Under the Florida Insurance Code, “policy” means the written contract for effecting insurance (627.01011); “insurance” is defined as a contract whereby one undertakes to indemnify another or pay a determinable benefit upon determinable contingencies (624.02) ; “insurer” includes every person engaged as indemnitor, surety or contractor in the business of entering into contracts of insurance (624.03); and “person” includes company, corporation, etc. (624.04).

Applying the provisions of section 477, of 59-205, Acts of 1959 Legislature (627.0127, F.S. of 1959) to this case, it is apparent that defendant, Michigan Surety Co. is an “insurer” against whom a decree is to be entered under a “policy or contract of insurance”. The final remaining question is whether or not plaintiff, who falls within the definition of “claimant” under the payment bond, is a “named beneficiary” under such contract.

There would be no question that plaintiff is a “named beneficiary” if the “Carolina Lumber Co., a corporation” had been so named in the contract. There is no question but that the contract (a payment bond) was made for its benefit or that Michigan Surety Co. undertook to pay a “determinable benefit” upon “determinable contingencies”. Therefore, this court is of the opinion that so long as the person or corporation, intended to receive the determinable benefits upon the determinable contingencies, can be determined with certainty from the language employed in a contract such as we are now considering wherein “claimant” is clearly defined, such person or corporation is a “named beneficiary” within the provisions of section 477 of said Act.

In reaching the conclusions set forth above, this court is not overlooking the fact that the payment bond issued by defendant, Michigan Surety Co., was executed May 19, 1959 prior to the effective date of the Florida Insurance Code. Language almost identical with that employed in section 477, of 59-205, Acts of the 1959 Legislature, has long been held to be a procedural statute and adds no incident to Florida insurance contracts.
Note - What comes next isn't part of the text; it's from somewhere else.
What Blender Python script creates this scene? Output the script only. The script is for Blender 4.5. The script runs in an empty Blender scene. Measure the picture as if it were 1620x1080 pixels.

It applies only to suits in Florida courts on insurance contracts made anywhere. Its policy is to discourage the contesting of policies in Florida courts and to reimburse plaintiffs reasonably for their outlays for attorneys’ fees when suing in Florida courts. See *191Fidelity-Phenix Fire Insurance Co. v. Cortez Cigar Co. (C.C.A. 5), 92 Fed. 2d 882. Neither has this court overlooked the constitutionality of the retroactive effect of the Act. There is no vested right in a particular remedy or mode of procedure so that there is no prohibition against the enactment of retroactive laws relating to remedies. See 6 Fla. Jur. 492, Constitutional Law, section 266, also section 282.

Accordingly, it is ordered, adjudged and decreed —

That plaintiff is entitled to recover from Nifong Construction, Inc., a corporation, and Michigan Surety Co., a corporation, the sums of $1,402.90, plus interest, and costs to be taxed upon proper motion and notice at the entry of a final decree herein.

That plaintiff is entitled to recover an additional sum from Michigan Surety Co., a corporation, in the sum of $400, as a reasonable fee for the services of plaintiff’s attorney herein.

That counsel for plaintiff shall prepare and present to this court an appropriate final decree and give defendants three days’ notice of application for the entry thereof.